I put the ornament on the table after we got home and Cora went to
pick it up. Maddie ran at her – “Cora, NO! The arms
fall off if you just barely touch it!” Curious, I picked it
up and tried to take off the other arm. No luck. Then I looked at
where the arm had come off for Maddie, and saw that the arm had
already been broken once and glued back on – Maddie probably
barely touched it before the repair broke and the arm came off.

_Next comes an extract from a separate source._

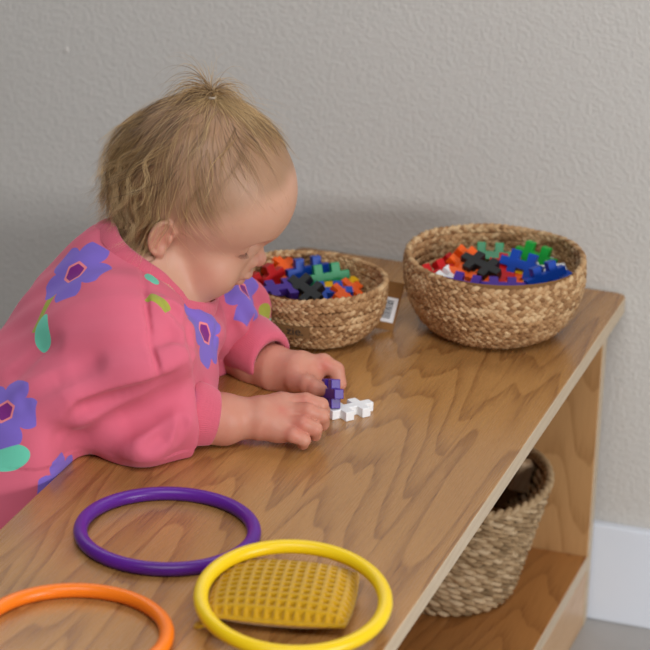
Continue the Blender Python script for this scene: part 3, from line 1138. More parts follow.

Knowing this, that woman made my kid – who is so gentle that
bees land on her arm – feel awful about something she
didn’t even do. Did I tell Maddie?


Yes, I did. I explained that the woman had lied to make more money,
and her greed had made her dishonest. The consequence of that
woman’s action meant Maddie’s feelings were hurt and I
was out ten bucks, but paying for the thing was still our
responsibility and Maddie still had to do the chores. She was
bewildered about the woman’s choices, but surprisingly fine
with still doing the chores – I think she felt as if it were
the family shouldering an unfair responsibility, and fulfilling it
honorably, and she was happy to be part of that family.


And as I watched Maddie rake leaves and sort laundry and help wash
the dishes to pay for an ornament she didn’t even really
break – and do so with a glad heart – I have to say,
I’ve never been prouder of my daughter.